Strasser: Angesichts der neuen Bedrohung durch den global operierenden Terrorismus hat es eine Menge an Überreaktionen gegeben. Vor allem in den USA gibt es eine dramatische Einschränkung der Äußerungsfreiheit und der Menschenrechte. Aber auch bei uns ist ja die jetzt aufgedeckte Bespitzelung von Journalisten durch den Bundesnachrichtendienst nur ein kleines Indiz dafür. Auch die westlichen Demokratien sind nicht ein für allemal gegen solche Einbrüche gefeit.
ddp: Welche Rolle spielt eigentlich die Auseinandersetzung der großen Weltreligionen in Ihrem Verband?
Strasser: Das spielt eigentlich unter den Schriftstellern, die im PEN organisiert sind, so gut wie keine Rolle. Es gibt niemanden, der ein militanter Vertreter einer bestimmten religiösen Richtung wäre. Aber ein Thema für die Schriftsteller ist der Konflikt durchaus. Das sieht man zum Beispiel an Salman Rushdie.
ddp: Kann bei Ihnen nur Mitglied werden, wer tatsächlich laut Ihrer Charta für die freie Meinungsäußerung eintritt?

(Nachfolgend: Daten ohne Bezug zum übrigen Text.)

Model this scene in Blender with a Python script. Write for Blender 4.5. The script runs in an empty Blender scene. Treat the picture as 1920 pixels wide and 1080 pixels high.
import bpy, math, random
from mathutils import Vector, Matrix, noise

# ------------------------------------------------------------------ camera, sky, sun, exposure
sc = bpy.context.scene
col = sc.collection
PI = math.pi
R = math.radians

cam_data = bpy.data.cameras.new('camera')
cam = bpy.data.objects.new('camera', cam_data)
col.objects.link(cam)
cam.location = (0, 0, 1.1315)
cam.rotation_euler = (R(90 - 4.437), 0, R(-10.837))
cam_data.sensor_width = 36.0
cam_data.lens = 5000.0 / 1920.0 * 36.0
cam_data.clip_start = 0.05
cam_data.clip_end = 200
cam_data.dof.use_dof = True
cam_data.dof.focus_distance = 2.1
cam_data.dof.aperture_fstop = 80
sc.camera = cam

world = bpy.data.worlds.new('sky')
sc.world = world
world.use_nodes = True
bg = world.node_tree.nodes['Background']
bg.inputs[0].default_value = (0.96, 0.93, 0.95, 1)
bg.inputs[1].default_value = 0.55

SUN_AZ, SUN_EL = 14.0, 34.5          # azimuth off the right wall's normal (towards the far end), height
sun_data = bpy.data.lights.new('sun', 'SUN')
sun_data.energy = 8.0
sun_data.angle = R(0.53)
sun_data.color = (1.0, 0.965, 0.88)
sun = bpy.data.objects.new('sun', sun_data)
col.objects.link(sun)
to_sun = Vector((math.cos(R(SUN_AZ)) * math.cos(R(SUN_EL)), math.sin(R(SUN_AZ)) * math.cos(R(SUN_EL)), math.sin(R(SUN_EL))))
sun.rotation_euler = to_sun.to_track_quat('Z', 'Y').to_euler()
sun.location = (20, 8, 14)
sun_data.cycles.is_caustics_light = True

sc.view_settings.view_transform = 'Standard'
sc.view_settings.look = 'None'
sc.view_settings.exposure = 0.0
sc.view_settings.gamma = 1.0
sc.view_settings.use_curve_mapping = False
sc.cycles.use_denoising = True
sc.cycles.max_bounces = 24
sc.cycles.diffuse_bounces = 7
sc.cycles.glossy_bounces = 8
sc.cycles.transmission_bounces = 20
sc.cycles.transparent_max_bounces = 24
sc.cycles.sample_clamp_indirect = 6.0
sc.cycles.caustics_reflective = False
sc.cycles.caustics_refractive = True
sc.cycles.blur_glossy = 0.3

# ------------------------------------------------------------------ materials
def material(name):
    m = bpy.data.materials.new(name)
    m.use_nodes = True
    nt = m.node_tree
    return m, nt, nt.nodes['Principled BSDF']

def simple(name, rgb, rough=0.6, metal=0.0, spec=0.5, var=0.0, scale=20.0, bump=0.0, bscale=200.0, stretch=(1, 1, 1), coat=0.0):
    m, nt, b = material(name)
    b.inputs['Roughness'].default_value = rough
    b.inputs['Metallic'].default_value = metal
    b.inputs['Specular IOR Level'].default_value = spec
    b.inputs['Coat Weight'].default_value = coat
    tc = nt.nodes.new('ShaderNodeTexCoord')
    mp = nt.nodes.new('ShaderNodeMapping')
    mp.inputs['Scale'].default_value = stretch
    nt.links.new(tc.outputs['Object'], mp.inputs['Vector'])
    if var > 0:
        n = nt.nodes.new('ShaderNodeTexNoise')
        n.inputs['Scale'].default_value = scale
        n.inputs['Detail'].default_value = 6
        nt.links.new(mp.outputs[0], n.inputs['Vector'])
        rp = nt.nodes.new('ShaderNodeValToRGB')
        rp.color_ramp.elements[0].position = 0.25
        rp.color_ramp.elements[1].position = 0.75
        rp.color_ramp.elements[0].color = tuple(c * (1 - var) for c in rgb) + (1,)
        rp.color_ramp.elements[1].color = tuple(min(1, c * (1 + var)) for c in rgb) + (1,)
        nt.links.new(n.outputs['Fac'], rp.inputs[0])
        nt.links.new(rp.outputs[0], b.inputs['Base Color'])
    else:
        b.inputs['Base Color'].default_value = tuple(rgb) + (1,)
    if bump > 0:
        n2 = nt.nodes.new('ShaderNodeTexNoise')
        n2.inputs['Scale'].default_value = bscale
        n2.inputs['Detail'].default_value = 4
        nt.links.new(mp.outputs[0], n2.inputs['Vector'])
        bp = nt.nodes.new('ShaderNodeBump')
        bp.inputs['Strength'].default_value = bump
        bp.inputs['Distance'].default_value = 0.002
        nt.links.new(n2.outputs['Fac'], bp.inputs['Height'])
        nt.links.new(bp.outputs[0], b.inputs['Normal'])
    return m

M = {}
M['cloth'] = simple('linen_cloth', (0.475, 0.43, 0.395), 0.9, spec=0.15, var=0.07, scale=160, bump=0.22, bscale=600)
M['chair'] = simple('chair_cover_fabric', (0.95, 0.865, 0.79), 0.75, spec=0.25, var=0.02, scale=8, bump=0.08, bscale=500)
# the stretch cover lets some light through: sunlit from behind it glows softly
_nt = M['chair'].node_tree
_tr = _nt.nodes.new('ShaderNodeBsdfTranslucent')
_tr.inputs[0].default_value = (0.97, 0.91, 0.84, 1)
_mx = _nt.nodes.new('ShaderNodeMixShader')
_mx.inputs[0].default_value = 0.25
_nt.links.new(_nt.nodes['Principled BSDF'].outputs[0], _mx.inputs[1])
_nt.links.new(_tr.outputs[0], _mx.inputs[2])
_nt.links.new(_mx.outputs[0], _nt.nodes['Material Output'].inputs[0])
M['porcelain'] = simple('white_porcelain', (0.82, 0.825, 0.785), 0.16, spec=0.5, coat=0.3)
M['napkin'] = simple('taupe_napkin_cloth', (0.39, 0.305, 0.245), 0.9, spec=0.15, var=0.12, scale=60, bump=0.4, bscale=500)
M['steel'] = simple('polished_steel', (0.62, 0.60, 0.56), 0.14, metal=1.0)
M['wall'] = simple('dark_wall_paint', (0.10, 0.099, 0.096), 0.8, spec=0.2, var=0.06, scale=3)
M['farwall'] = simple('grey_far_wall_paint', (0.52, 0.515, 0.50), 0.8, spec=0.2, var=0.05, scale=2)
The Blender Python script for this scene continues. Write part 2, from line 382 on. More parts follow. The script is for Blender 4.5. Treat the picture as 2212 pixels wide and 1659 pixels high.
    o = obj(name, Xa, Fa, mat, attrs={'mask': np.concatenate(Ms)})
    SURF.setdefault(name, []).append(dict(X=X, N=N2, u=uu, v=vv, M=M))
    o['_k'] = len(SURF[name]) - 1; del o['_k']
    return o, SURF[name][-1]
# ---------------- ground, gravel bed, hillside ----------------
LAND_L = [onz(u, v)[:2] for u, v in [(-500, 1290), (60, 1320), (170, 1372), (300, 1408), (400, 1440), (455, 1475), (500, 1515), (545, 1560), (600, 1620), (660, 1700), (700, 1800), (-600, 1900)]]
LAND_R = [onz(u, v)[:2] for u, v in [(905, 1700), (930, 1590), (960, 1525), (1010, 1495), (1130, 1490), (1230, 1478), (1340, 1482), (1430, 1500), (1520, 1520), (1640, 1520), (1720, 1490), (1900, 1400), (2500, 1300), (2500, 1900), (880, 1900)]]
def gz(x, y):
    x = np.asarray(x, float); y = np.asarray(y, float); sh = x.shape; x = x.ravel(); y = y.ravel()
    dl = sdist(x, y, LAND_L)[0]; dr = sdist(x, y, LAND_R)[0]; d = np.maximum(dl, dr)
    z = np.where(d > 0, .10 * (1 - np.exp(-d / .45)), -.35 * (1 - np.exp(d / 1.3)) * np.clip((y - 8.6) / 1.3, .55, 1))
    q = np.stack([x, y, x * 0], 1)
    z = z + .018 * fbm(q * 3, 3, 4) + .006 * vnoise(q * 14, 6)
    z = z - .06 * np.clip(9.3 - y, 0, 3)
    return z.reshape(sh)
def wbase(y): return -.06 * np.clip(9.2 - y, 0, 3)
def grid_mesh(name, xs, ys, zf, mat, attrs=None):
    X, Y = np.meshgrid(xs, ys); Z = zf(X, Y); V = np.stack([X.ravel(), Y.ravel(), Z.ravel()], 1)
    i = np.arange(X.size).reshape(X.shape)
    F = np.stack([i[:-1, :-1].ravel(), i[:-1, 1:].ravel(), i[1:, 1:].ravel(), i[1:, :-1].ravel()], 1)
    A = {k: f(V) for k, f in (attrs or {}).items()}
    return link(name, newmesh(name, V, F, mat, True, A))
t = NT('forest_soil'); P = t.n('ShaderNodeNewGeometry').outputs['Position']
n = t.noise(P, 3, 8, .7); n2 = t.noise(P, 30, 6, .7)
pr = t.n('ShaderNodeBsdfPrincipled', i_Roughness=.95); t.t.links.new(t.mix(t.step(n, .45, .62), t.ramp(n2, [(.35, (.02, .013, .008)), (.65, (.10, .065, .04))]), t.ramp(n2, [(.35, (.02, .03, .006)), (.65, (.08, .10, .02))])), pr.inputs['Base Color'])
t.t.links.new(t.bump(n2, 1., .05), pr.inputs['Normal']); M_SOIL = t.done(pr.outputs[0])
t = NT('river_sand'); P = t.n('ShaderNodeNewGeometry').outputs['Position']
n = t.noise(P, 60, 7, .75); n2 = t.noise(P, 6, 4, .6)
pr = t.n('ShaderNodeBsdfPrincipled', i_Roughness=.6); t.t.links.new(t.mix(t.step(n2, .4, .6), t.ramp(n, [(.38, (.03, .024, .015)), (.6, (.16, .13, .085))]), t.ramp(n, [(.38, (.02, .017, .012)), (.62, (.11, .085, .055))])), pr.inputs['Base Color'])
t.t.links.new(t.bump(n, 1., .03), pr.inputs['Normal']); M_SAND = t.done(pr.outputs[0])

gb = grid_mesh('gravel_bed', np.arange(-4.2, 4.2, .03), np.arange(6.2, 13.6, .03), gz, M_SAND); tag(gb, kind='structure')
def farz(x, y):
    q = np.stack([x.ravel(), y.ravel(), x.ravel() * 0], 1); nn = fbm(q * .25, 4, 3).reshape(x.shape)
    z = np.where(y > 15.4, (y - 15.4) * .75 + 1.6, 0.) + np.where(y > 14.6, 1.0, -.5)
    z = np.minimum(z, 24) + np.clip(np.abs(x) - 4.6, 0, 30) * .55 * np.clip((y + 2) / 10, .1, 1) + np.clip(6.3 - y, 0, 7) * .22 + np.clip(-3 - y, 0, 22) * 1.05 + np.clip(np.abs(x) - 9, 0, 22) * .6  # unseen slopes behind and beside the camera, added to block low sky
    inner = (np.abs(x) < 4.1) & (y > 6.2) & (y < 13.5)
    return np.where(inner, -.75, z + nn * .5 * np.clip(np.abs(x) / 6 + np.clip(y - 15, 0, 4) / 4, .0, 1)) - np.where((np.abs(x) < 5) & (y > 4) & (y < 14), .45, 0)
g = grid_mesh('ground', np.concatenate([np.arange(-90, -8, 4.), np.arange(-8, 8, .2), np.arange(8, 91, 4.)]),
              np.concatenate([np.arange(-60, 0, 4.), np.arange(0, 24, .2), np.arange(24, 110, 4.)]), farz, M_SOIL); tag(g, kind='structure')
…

Strasser: Es gibt Ausnahmen - in China beispielsweise. Von dort kommen zwei Delegierte, und diese werden sich unseren Erfahrungen nach im Zweifelsfall bei Abstimmungen immer enthalten. Die können nicht offen ihre Meinung sagen, weil sie wissen, dass sie beobachtet werden. Wir schließen solche Leute nicht aus, weil wir überzeugt sind, dass die Einflussnahme eher von uns zu ihnen geht als umgekehrt.